Os pais de Amas não são muçulmanos rígidos e foi sua a decisão de colocar o véu integral pela primeira vez há seis anos, na condição de mulher solteira formada e culta. A jovem mulher afirma que já usou mini-saias e que gostava de ir a festas até ter redescoberto a sua fé.
Segundo alguns grupos islâmicos, desde a entrada em vigor da proibição, em Abril, várias mulheres foram assediadas verbal e fisicamente por homens.
Bélgica, Itália, Dinamarca, Aústria, Holanda e Suíça são os países que já implementaram ou tencionam implementar uma legislação semelhante. As excepções à lei da proibição do encobrimento do rosto incluem os capacetes das motas, máscaras faciais por razões de saúde, encobrimento por actividades profissionais ou desportivas, óculos de sol, chapéus e quaisquer acessórios que não ocultem totalmente a cara, e máscaras usadas em “actividades tradicionais”, como desfiles ou procissões religiosas.
Entretanto, Kenza Drider, 32 anos, marroquina, anunciou esta manhã que se apresentará às eleições presidienciais como candidata da associação "Não Toques na minha Constituição" ("Touche Pas à ma Constituition"), uma organização não-governamental que se diz laica mas que tem lutado durante meses contra a lei que proíbe o niqab. "O seu propósito é defender os direitos de todas as mulheres, usem o véu ou não", explicou na segunda-feira o advogado Rachid Nekkaz, porta-voz da associação, que na altura não quis revelar a identidade da candidata. Drider irá apresentar "um programa com 100 propostas", uma delas será a abolição da lei sobre a burqa e o niqab, adiantou ainda Nekkaz.
Desde Abril que nenhuma mulher pode, em França, usar o chamado “niqab”, o véu islâmico que cobre toda a cara deixando apenas os olhos à vista. Quem o fizer, poderá inclusive ser chamada a uma esquadra da polícia e ser obrigada a retirar o véu e pagar uma multa de 150 euros. Das ruas aos transportes, das escolas aos hospitais, das lojas aos museus, o “niqab” passou a ser proibido em qualquer espaço público.
Assim, a menos que estejam dentro da sua própria casa, em França, as mulheres devem ter a cara descoberta. E até mesmo dentro do carro, caso sejam paradas pela polícia, poderão ser obrigadas a tirar o véu se as autoridades entenderem que elas não têm uma “visão clara” enquanto conduzem. A multa de 150 euros pela recusa de retirar o véu pode aumentar para 30 mil euros e até incluir um ano de prisão se um terceiro, por exemplo, o marido ou qualquer membro da família, tiver forçado a mulher a tapar a cara.

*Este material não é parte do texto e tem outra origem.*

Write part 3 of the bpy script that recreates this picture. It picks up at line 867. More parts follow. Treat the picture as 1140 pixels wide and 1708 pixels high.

Num país onde vivem cinco milhões de muçulmanos, a lei foi altamente contestada pela comunidade islâmica, a maior da Europa, e o Governo francês tenta transmitir a mensagem de que não se trata de uma “lei contra o véu integral” mas sim de uma “lei contra o encobrimento da cara num espaço público”.
O Governo chegou mesmo a lançar uma campanha de sensibilização e informação, através da criação de um site, da afixação de posters e de panfletos. Mas não é fácil fazer a sociedade islâmica compreender o ponto de vista do Presidente Nicolas Sarkozy, que muitos acusam de com esta nova lei querer conquistar os votos da extrema-direita, utilizando-a como um mero instrumento político. As preocupações de que a interdição do uso do véu possa levar a uma humilhação dos muçulmanos foram acentuadas pelo ataque, no ano passado, de uma francesa a uma turista que usava um véu, invocando a futura proibição.
Enquanto uns entendem que o uso do “niqab” faz parte da liberdade de expressão de cada um, François Fillon, o primeiro-ministro francês, já declarou que tapar a cara coloca aqueles que o fazem “numa situação de exclusão e inferioridade incompatível com os princípios de liberdade, igualdade e dignidade humana, afirmada pela república francesa”.